Kammah understands most of the friction experienced by remote teams is, ultimately, related to inclusion and the unequal experience different team members have. Treating a distributed team as first-class citizens requires conscious action from a remote manager, and Kammah offers these insights for how leaders can make a more inclusive experience for all the engineers on a team:

  • Offer everyone the same experience during meetings. The default caucus format of many meetings, where the person who speaks first or loudest holds the floor, has implicit problems that are exacerbated with remote communication. Moderators can mitigate these problems, while ensuring everyone experiences the meeting the same way (such as everyone signing in to a video call on their own laptops) smooths out the inequalities for remote engineers.
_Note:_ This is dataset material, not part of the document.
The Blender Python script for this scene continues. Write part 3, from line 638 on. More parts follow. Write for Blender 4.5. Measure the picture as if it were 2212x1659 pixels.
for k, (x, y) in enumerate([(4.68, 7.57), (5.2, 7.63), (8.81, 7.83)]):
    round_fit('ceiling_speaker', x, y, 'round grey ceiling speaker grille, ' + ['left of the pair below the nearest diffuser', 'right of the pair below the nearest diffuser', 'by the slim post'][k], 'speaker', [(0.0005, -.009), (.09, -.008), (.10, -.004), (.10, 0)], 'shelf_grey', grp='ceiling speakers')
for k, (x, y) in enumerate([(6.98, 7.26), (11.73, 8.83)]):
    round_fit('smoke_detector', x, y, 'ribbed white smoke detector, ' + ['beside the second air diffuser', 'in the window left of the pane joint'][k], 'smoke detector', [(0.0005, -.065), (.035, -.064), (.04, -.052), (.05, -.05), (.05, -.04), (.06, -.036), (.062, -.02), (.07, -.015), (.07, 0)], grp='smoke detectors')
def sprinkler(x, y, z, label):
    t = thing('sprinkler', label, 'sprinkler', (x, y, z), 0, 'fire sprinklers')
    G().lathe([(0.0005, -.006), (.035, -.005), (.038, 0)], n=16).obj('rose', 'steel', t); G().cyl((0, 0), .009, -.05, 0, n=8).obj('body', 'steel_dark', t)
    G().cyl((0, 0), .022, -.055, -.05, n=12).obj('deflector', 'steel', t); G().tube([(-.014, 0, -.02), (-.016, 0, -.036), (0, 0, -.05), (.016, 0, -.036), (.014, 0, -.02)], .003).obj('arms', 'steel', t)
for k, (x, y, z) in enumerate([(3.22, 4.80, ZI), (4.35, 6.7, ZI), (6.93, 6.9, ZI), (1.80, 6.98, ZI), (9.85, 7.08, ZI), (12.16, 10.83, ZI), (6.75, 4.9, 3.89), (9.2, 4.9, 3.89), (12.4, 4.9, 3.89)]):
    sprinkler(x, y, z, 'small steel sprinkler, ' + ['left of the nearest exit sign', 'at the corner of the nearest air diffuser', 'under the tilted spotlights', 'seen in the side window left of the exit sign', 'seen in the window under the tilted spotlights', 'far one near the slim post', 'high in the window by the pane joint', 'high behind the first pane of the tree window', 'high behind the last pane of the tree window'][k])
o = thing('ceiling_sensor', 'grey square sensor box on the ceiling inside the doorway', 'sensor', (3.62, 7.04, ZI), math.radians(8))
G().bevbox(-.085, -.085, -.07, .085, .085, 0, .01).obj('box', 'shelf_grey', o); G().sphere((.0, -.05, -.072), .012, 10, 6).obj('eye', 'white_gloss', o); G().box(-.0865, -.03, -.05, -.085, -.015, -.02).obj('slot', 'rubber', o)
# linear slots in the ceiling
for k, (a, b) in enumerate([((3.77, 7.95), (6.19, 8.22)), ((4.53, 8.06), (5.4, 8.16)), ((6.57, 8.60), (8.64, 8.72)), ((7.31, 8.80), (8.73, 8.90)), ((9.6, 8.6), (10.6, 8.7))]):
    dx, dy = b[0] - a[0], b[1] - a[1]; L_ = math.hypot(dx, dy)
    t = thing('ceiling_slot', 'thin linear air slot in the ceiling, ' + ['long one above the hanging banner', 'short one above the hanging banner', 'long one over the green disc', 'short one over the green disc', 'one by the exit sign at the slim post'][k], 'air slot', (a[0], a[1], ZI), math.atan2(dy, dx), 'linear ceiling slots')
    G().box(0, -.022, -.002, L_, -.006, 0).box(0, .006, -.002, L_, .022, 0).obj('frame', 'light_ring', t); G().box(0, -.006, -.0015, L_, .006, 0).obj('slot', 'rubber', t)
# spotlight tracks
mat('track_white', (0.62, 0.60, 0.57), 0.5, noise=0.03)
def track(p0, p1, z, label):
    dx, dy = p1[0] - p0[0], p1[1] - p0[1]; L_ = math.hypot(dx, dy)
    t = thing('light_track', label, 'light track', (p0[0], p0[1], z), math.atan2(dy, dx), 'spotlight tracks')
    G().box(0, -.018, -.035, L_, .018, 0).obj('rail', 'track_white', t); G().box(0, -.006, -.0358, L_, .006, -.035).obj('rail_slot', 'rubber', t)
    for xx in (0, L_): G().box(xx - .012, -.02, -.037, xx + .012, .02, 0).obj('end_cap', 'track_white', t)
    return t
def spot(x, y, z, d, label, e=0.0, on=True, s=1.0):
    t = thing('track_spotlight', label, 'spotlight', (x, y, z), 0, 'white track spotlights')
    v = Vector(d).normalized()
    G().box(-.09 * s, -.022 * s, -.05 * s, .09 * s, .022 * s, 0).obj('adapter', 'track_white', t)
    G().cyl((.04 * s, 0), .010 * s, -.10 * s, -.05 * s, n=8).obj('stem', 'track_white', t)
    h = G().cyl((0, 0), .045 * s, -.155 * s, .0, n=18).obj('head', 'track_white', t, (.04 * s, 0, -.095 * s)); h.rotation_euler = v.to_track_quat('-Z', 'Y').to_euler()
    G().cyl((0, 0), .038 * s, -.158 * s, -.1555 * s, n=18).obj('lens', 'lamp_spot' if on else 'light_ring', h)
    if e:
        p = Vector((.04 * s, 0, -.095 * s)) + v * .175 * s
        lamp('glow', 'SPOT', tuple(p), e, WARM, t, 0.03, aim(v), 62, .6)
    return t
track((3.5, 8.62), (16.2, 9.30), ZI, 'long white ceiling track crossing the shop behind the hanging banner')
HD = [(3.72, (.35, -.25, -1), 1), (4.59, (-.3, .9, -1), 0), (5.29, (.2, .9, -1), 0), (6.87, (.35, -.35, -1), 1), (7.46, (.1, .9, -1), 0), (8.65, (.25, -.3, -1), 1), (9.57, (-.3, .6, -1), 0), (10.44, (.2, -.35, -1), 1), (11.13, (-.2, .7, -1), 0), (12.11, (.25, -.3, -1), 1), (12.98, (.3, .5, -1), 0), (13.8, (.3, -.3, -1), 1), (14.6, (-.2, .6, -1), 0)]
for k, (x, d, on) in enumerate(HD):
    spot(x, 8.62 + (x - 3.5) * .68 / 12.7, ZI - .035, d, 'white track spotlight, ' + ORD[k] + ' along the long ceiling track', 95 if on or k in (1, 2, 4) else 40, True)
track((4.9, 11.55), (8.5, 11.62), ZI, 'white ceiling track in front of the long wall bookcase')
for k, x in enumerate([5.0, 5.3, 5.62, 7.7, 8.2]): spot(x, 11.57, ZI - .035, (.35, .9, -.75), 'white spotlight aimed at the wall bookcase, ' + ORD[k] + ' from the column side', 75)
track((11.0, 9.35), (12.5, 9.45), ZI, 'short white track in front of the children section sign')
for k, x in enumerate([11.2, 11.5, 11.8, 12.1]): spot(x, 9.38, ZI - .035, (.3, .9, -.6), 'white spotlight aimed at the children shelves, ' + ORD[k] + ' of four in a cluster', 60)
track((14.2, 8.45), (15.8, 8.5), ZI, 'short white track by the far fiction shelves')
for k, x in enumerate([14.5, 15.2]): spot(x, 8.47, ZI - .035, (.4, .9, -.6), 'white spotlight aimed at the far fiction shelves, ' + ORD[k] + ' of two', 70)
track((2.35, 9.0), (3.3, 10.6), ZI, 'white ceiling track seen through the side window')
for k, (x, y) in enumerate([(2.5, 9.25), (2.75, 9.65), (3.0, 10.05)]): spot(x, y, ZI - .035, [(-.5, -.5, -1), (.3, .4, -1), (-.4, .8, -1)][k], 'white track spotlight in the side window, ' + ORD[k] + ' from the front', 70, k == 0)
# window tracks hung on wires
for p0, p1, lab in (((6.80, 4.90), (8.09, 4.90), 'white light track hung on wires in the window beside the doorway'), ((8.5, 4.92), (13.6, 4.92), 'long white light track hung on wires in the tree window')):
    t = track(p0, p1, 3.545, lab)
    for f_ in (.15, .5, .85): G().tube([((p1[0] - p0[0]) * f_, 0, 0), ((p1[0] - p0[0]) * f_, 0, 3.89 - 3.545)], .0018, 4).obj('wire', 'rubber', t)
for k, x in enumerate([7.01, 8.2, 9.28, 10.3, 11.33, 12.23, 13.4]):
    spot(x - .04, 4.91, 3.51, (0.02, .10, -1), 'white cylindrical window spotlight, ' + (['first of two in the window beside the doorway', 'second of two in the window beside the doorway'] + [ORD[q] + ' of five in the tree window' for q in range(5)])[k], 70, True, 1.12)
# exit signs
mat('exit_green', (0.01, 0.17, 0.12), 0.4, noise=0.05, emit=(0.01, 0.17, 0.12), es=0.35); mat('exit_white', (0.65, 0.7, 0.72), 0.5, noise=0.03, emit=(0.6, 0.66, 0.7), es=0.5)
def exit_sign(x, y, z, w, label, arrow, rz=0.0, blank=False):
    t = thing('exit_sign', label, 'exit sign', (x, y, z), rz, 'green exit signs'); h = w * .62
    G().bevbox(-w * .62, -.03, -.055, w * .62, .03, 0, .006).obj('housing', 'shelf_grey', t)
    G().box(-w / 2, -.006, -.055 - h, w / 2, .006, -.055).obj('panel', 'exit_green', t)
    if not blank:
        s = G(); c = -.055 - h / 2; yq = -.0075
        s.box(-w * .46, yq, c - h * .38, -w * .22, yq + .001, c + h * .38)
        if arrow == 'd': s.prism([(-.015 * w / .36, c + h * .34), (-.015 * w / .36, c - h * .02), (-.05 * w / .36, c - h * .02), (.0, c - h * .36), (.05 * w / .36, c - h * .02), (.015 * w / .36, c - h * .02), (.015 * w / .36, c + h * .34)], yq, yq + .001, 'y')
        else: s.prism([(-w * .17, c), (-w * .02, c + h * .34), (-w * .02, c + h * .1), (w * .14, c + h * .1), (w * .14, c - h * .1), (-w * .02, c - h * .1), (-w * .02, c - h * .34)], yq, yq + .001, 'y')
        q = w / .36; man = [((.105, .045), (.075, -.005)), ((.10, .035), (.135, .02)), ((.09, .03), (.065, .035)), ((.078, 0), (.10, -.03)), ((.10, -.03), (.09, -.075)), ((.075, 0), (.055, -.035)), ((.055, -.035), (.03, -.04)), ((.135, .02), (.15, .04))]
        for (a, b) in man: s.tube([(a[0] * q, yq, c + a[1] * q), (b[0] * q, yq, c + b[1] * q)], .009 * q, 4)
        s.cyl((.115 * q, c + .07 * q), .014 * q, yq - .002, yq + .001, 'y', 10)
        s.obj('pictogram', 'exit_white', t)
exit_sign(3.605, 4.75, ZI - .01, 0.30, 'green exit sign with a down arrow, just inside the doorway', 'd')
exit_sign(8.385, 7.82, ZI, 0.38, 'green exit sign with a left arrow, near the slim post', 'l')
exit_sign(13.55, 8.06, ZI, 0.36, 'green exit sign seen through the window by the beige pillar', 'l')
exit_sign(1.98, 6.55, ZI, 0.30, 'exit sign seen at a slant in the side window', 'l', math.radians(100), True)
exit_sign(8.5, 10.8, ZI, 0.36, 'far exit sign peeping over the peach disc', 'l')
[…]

  • Develop more inclusive asynchronous communication. Async isn’t automatically more inclusive for remote engineers, because we still tend to treat those mediums (such as Slack) as synchronous. Kammah institutes quiet hours so engineers can get focus time without keeping an eye on chatter. But however a team organizes its communication to reinforce deep work time, its manager can make the expectations around it explicit.
  • Prioritize self-care. By making self-care something that the team recognizes and celebrates, managers enable the mental and emotional health of their engineers. And self-care doesn’t always have to be distinct from an engineer’s work life; Kammah has instituted “walking 1:1s” as a way to implement self-care as part of the company culture.

“Being a remote manager is possible,” Kammah offers in conclusion. “It’s all about setting explicit expectations, having good intent, and trusting your remote employees to deliver. Then, be there to support them.”